Première
par Thomas Baurez
Lorsque les deux pieds sont encore dans l’enfance mais qu’ils ont déjà la volonté secrète de sauter le pas, l’équilibre devient instable. Certains voient encore en vous « la petite nature », quand d’autres, forcément moins nombreux, mesurent déjà la puissance souterraine propre à une déflagration. Johnny (Aliocha Reinert, formidable), 10 ans, veut bondir, s’ouvrir, quitter la barre HLM où stagnent sa mère, son beau-père... C’est un garçon ultra-sensible aux cheveux blonds et longs mais ils pourraient être verts comme le héros du film de Joseph Losey. Tout le monde voit en lui un objet de curiosité, quand lui, n’aspire qu’à bouger de sa ligne (déterminisme social à plein tube). Son instituteur (Antoine Reinartz) voudrait accompagner cette mue. Mais là où ce récit autobio de Samuel Theis aurait pu devenir un anti-Quatre Cent Coups, célébrant les valeurs de l’école républicaine, il prend l’allure d’un survival à hauteur d’un enfant qui va finir par encombrer ceux-là même qui essayent de le porter.

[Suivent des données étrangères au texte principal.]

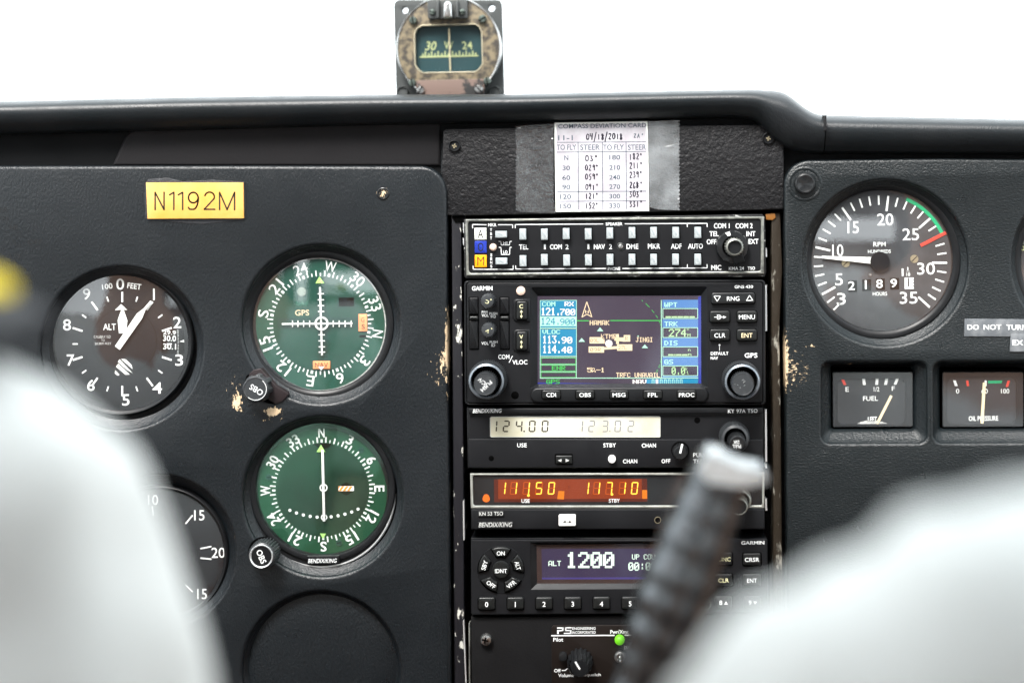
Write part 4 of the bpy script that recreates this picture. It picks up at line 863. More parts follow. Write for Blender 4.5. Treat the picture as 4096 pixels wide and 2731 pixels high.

Johnny s’incruste, interprète à sa façon l’affection des adultes. Il a raison sans pour autant que les autres aient tort. Samuel Theis, déjà co- réalisateur de Party Girl (Caméra d’Or 2014 à Cannes) revient aux sources de son enfance dans la ville de Forbach en Moselle. Ici la part à priori documentaire (interprètes non professionnels…) n’est pas là pour valider quoi que ce soit. C’est bien la fiction qui prime. Un film touchant dont la justesse tient de la vérité qui émane de chaque morceau d’un film faussement fragile. « Nature », oui ; « petite », non, bien-sûr.